Exercise details »
Each line containing the word "scene" must be reported.

Source excerpt »
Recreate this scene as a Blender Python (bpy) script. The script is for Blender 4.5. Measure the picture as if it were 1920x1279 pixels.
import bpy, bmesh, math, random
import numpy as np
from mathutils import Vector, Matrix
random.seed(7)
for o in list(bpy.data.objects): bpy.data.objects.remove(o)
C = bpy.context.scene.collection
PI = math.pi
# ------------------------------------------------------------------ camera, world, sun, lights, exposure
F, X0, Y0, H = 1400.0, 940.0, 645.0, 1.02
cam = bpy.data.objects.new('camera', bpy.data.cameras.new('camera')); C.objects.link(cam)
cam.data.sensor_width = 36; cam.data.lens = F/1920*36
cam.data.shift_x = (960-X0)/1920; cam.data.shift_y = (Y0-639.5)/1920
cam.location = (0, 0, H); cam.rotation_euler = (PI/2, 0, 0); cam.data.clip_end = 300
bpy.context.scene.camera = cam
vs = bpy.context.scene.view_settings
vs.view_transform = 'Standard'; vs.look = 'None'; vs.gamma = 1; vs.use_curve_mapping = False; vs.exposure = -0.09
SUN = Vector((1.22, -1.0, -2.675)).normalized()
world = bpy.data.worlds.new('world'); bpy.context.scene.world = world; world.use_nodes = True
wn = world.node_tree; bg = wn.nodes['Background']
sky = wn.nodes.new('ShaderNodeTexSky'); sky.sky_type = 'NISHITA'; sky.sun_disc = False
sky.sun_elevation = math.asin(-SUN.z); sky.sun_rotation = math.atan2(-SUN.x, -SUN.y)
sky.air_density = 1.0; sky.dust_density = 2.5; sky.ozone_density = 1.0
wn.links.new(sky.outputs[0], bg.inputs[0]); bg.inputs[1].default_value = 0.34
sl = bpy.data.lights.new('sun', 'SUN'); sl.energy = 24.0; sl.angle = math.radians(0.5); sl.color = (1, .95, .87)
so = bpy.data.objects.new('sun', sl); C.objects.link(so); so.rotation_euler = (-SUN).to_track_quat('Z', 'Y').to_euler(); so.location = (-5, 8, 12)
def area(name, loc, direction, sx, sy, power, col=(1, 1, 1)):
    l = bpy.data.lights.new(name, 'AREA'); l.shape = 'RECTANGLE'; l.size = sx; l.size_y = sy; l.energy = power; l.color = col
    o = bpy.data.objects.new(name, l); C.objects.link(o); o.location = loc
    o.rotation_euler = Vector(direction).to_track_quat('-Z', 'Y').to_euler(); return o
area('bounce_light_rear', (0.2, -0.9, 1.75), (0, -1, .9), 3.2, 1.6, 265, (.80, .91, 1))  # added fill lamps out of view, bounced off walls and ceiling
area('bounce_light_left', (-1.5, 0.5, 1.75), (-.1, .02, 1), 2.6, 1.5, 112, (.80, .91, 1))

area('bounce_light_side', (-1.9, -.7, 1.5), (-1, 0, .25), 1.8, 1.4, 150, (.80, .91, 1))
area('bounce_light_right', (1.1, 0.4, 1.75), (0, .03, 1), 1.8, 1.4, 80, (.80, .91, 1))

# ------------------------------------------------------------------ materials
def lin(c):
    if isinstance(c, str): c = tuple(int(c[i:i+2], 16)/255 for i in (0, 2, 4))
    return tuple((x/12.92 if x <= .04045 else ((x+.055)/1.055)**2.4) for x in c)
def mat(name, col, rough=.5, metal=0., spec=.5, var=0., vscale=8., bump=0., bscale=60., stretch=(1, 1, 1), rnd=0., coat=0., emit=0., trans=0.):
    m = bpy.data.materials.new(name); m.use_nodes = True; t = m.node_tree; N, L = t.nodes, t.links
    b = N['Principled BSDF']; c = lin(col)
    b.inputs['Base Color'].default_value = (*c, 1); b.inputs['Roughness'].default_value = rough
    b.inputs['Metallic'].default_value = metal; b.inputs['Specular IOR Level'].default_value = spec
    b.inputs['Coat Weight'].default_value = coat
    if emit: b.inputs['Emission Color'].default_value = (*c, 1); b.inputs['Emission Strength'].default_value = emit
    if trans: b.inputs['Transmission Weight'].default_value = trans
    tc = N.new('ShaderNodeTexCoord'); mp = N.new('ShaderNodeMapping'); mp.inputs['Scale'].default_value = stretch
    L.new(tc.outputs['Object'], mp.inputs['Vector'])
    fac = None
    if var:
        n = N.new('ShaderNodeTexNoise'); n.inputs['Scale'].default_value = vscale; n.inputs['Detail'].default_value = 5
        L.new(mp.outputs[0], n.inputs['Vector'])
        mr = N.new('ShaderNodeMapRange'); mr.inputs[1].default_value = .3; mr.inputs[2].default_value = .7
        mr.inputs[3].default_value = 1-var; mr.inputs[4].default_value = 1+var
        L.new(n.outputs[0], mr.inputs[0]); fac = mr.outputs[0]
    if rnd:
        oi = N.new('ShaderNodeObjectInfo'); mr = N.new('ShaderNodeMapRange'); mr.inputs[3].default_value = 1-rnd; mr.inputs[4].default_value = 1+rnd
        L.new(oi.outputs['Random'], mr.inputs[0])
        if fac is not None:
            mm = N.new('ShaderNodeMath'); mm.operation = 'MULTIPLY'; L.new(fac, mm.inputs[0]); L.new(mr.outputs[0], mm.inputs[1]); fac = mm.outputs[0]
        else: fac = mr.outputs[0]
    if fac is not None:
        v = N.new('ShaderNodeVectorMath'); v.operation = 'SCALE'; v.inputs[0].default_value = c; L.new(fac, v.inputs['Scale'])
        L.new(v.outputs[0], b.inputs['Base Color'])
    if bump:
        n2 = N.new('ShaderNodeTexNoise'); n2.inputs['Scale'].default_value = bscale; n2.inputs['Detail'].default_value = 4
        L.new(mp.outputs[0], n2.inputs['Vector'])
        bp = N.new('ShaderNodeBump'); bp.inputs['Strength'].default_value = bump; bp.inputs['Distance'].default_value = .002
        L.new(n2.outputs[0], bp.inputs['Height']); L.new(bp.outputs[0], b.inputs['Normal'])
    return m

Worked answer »
Recreate this scene as a Blender Python (bpy) script. The script is for Blender 4.5. Measure the picture as if it were 1920x1279 pixels.
C = bpy.context.scene.collection
bpy.context.scene.camera = cam
vs = bpy.context.scene.view_settings
world = bpy.data.worlds.new('world'); bpy.context.scene.world = world; world.use_nodes = True